For a light listen, NPR is on the ball with “Double Dip: Is the U.S. Headed for Another Recession”.

So how much does this matter? This report from the Economic Policy Institute suggests the mere slow recovery is having a measurably negative impact:

[T]he last six months have seen an average growth rate of less than 1%, a rate of growth that fully explains why the previously declining unemployment rate reversed course in the past six months.

So imagine what another downturn would do.

For a slightly headier review of the prospects, check out Harvard economist Kenneth Rogoff’s analysis. He notes:

But the real problem is that the global economy is badly overleveraged, and there is no quick escape without a scheme to transfer wealth from creditors to debtors, either through defaults, financial repression, or inflation.

Which of those sounds most enticing? (I know my choice, if I can’t have none of the above.)

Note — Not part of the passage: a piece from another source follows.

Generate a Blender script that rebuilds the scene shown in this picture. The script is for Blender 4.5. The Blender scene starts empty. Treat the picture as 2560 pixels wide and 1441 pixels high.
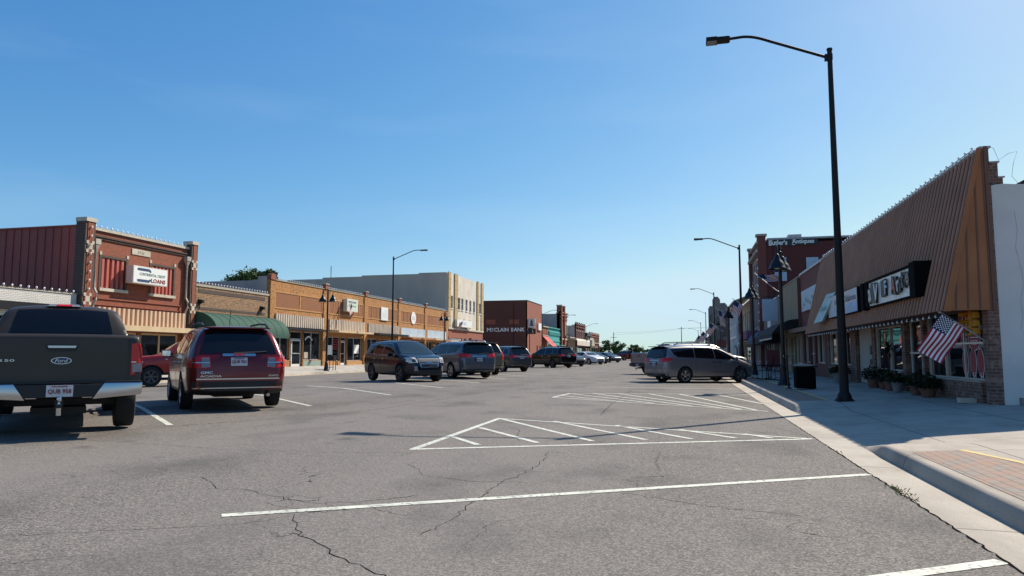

For true long-game insights, never miss Jack Rasmus. On the impending “dip” (plunge?), and how it relates to the recent debt-ceiling “debate”, Jack’s take is cynical but probably very realistic:

No wonder the stock market shuddered on Monday, notwithstanding all the “good news” about the debt deal. The performance of the real economy was far more important and “real” than all the huff and puff about debt ceilings and defaults by the US government. The alleged “good news” of the debt agreement was overwhelmed by the undisputable “real news” that the real economy was heading for a relapse.